» **What is being asked**: Extract each line of the data below exactly as written.

________

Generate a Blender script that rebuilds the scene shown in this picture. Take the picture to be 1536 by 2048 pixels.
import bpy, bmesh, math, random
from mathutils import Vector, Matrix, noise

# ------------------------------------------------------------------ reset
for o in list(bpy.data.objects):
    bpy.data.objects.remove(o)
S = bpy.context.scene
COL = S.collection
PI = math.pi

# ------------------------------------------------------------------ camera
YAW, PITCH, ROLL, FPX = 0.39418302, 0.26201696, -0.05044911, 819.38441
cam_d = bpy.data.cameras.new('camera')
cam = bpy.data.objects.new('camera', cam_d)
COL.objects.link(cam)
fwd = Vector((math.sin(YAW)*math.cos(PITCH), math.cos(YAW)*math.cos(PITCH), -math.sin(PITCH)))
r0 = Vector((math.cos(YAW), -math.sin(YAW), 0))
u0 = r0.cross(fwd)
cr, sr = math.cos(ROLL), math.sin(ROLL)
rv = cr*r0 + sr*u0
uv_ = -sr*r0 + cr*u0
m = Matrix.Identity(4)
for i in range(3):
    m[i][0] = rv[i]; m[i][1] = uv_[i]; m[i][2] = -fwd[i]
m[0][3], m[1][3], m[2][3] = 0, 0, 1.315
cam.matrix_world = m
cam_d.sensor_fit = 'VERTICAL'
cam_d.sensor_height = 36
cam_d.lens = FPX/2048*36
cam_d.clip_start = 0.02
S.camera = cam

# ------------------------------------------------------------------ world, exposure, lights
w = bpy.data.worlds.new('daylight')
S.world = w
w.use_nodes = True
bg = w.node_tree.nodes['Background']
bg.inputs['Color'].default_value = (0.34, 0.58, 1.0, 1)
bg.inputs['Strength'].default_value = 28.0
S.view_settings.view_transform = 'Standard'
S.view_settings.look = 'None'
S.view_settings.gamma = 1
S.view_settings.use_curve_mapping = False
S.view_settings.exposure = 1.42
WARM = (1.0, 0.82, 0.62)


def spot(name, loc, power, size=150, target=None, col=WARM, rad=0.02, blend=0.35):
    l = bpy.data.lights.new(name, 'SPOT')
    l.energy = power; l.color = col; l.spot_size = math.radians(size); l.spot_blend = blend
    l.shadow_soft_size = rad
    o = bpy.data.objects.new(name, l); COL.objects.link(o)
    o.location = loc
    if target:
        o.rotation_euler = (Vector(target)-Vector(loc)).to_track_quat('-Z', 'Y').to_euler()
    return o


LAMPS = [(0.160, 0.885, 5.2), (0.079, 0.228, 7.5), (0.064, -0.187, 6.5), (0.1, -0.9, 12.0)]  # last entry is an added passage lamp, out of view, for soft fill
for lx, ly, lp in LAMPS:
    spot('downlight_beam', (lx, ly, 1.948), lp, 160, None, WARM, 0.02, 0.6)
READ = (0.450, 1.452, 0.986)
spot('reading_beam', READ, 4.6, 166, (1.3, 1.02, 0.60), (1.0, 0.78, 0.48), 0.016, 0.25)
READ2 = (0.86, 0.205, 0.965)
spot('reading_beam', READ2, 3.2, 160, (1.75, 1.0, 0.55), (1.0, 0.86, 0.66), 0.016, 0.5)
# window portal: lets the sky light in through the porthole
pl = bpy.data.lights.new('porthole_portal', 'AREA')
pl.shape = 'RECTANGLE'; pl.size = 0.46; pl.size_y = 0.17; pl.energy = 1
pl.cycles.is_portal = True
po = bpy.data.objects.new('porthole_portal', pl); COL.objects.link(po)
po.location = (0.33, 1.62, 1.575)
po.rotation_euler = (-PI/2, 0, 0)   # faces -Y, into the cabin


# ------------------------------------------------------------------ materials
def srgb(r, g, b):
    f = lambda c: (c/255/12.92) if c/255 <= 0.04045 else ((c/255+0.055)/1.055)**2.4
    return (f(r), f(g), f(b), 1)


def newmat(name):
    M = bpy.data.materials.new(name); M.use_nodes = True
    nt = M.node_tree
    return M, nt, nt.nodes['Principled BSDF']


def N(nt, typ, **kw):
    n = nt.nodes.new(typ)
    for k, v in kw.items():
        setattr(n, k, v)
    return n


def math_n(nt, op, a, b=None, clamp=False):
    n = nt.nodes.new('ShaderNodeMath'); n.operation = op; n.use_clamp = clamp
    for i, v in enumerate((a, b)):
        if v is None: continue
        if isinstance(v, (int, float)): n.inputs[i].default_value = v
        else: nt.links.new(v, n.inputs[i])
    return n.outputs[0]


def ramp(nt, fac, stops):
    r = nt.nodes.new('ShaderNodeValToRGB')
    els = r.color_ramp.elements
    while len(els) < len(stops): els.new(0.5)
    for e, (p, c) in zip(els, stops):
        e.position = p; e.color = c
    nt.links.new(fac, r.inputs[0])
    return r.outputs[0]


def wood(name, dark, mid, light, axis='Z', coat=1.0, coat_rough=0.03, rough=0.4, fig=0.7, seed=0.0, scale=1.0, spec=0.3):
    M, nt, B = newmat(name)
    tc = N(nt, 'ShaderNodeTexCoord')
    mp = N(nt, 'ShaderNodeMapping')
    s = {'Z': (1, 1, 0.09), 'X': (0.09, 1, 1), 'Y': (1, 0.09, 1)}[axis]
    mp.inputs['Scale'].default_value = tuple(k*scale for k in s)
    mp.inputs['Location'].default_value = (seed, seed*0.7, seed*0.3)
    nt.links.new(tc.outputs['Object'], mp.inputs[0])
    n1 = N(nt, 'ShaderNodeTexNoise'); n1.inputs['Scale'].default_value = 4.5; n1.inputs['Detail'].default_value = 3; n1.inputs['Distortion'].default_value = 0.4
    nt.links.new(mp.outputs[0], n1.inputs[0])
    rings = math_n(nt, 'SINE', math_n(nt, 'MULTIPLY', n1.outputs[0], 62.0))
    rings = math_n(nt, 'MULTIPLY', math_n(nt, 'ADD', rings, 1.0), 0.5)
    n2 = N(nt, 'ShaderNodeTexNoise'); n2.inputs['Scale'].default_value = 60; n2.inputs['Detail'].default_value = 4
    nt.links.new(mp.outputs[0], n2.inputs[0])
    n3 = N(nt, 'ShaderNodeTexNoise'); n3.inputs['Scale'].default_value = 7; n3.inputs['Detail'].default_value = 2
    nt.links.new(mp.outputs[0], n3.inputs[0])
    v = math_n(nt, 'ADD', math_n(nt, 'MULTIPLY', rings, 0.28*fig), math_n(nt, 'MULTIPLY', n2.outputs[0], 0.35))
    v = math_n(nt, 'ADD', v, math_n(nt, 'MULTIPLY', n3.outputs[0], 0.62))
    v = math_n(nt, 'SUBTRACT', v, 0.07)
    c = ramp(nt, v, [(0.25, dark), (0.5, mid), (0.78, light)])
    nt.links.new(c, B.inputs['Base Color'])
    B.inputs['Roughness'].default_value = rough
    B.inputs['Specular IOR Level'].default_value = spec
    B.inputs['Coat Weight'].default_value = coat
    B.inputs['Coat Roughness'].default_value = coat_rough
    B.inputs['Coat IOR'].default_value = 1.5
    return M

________

» **Expected output**:
Generate a Blender script that rebuilds the scene shown in this picture. Take the picture to be 1536 by 2048 pixels.
import bpy, bmesh, math, random
from mathutils import Vector, Matrix, noise

# ------------------------------------------------------------------ reset
for o in list(bpy.data.objects):
    bpy.data.objects.remove(o)
S = bpy.context.scene
COL = S.collection
PI = math.pi

# ------------------------------------------------------------------ camera
YAW, PITCH, ROLL, FPX = 0.39418302, 0.26201696, -0.05044911, 819.38441
cam_d = bpy.data.cameras.new('camera')
cam = bpy.data.objects.new('camera', cam_d)
COL.objects.link(cam)
fwd = Vector((math.sin(YAW)*math.cos(PITCH), math.cos(YAW)*math.cos(PITCH), -math.sin(PITCH)))
r0 = Vector((math.cos(YAW), -math.sin(YAW), 0))
u0 = r0.cross(fwd)
cr, sr = math.cos(ROLL), math.sin(ROLL)
rv = cr*r0 + sr*u0
uv_ = -sr*r0 + cr*u0
m = Matrix.Identity(4)
for i in range(3):
    m[i][0] = rv[i]; m[i][1] = uv_[i]; m[i][2] = -fwd[i]
m[0][3], m[1][3], m[2][3] = 0, 0, 1.315
cam.matrix_world = m
cam_d.sensor_fit = 'VERTICAL'
cam_d.sensor_height = 36
cam_d.lens = FPX/2048*36
cam_d.clip_start = 0.02
S.camera = cam

# ------------------------------------------------------------------ world, exposure, lights
w = bpy.data.worlds.new('daylight')
S.world = w
w.use_nodes = True
bg = w.node_tree.nodes['Background']
bg.inputs['Color'].default_value = (0.34, 0.58, 1.0, 1)
bg.inputs['Strength'].default_value = 28.0
S.view_settings.view_transform = 'Standard'
S.view_settings.look = 'None'
S.view_settings.gamma = 1
S.view_settings.use_curve_mapping = False
S.view_settings.exposure = 1.42
WARM = (1.0, 0.82, 0.62)


def spot(name, loc, power, size=150, target=None, col=WARM, rad=0.02, blend=0.35):
    l = bpy.data.lights.new(name, 'SPOT')
    l.energy = power; l.color = col; l.spot_size = math.radians(size); l.spot_blend = blend
    l.shadow_soft_size = rad
    o = bpy.data.objects.new(name, l); COL.objects.link(o)
    o.location = loc
    if target:
        o.rotation_euler = (Vector(target)-Vector(loc)).to_track_quat('-Z', 'Y').to_euler()
    return o


LAMPS = [(0.160, 0.885, 5.2), (0.079, 0.228, 7.5), (0.064, -0.187, 6.5), (0.1, -0.9, 12.0)]  # last entry is an added passage lamp, out of view, for soft fill
for lx, ly, lp in LAMPS:
    spot('downlight_beam', (lx, ly, 1.948), lp, 160, None, WARM, 0.02, 0.6)
READ = (0.450, 1.452, 0.986)
spot('reading_beam', READ, 4.6, 166, (1.3, 1.02, 0.60), (1.0, 0.78, 0.48), 0.016, 0.25)
READ2 = (0.86, 0.205, 0.965)
spot('reading_beam', READ2, 3.2, 160, (1.75, 1.0, 0.55), (1.0, 0.86, 0.66), 0.016, 0.5)
# window portal: lets the sky light in through the porthole
pl = bpy.data.lights.new('porthole_portal', 'AREA')
pl.shape = 'RECTANGLE'; pl.size = 0.46; pl.size_y = 0.17; pl.energy = 1
pl.cycles.is_portal = True
po = bpy.data.objects.new('porthole_portal', pl); COL.objects.link(po)
po.location = (0.33, 1.62, 1.575)
po.rotation_euler = (-PI/2, 0, 0)   # faces -Y, into the cabin


# ------------------------------------------------------------------ materials
def srgb(r, g, b):
    f = lambda c: (c/255/12.92) if c/255 <= 0.04045 else ((c/255+0.055)/1.055)**2.4
    return (f(r), f(g), f(b), 1)


def newmat(name):
    M = bpy.data.materials.new(name); M.use_nodes = True
    nt = M.node_tree
    return M, nt, nt.nodes['Principled BSDF']


def N(nt, typ, **kw):
    n = nt.nodes.new(typ)
    for k, v in kw.items():
        setattr(n, k, v)
    return n


def math_n(nt, op, a, b=None, clamp=False):
    n = nt.nodes.new('ShaderNodeMath'); n.operation = op; n.use_clamp = clamp
    for i, v in enumerate((a, b)):
        if v is None: continue
        if isinstance(v, (int, float)): n.inputs[i].default_value = v
        else: nt.links.new(v, n.inputs[i])
    return n.outputs[0]


def ramp(nt, fac, stops):
    r = nt.nodes.new('ShaderNodeValToRGB')
    els = r.color_ramp.elements
    while len(els) < len(stops): els.new(0.5)
    for e, (p, c) in zip(els, stops):
        e.position = p; e.color = c
    nt.links.new(fac, r.inputs[0])
    return r.outputs[0]


def wood(name, dark, mid, light, axis='Z', coat=1.0, coat_rough=0.03, rough=0.4, fig=0.7, seed=0.0, scale=1.0, spec=0.3):
    M, nt, B = newmat(name)
    tc = N(nt, 'ShaderNodeTexCoord')
    mp = N(nt, 'ShaderNodeMapping')
    s = {'Z': (1, 1, 0.09), 'X': (0.09, 1, 1), 'Y': (1, 0.09, 1)}[axis]
    mp.inputs['Scale'].default_value = tuple(k*scale for k in s)
    mp.inputs['Location'].default_value = (seed, seed*0.7, seed*0.3)
    nt.links.new(tc.outputs['Object'], mp.inputs[0])
    n1 = N(nt, 'ShaderNodeTexNoise'); n1.inputs['Scale'].default_value = 4.5; n1.inputs['Detail'].default_value = 3; n1.inputs['Distortion'].default_value = 0.4
    nt.links.new(mp.outputs[0], n1.inputs[0])
    rings = math_n(nt, 'SINE', math_n(nt, 'MULTIPLY', n1.outputs[0], 62.0))
    rings = math_n(nt, 'MULTIPLY', math_n(nt, 'ADD', rings, 1.0), 0.5)
    n2 = N(nt, 'ShaderNodeTexNoise'); n2.inputs['Scale'].default_value = 60; n2.inputs['Detail'].default_value = 4
    nt.links.new(mp.outputs[0], n2.inputs[0])
    n3 = N(nt, 'ShaderNodeTexNoise'); n3.inputs['Scale'].default_value = 7; n3.inputs['Detail'].default_value = 2
    nt.links.new(mp.outputs[0], n3.inputs[0])
    v = math_n(nt, 'ADD', math_n(nt, 'MULTIPLY', rings, 0.28*fig), math_n(nt, 'MULTIPLY', n2.outputs[0], 0.35))
    v = math_n(nt, 'ADD', v, math_n(nt, 'MULTIPLY', n3.outputs[0], 0.62))
    v = math_n(nt, 'SUBTRACT', v, 0.07)
    c = ramp(nt, v, [(0.25, dark), (0.5, mid), (0.78, light)])
    nt.links.new(c, B.inputs['Base Color'])
    B.inputs['Roughness'].default_value = rough
    B.inputs['Specular IOR Level'].default_value = spec
    B.inputs['Coat Weight'].default_value = coat
    B.inputs['Coat Roughness'].default_value = coat_rough
    B.inputs['Coat IOR'].default_value = 1.5
    return M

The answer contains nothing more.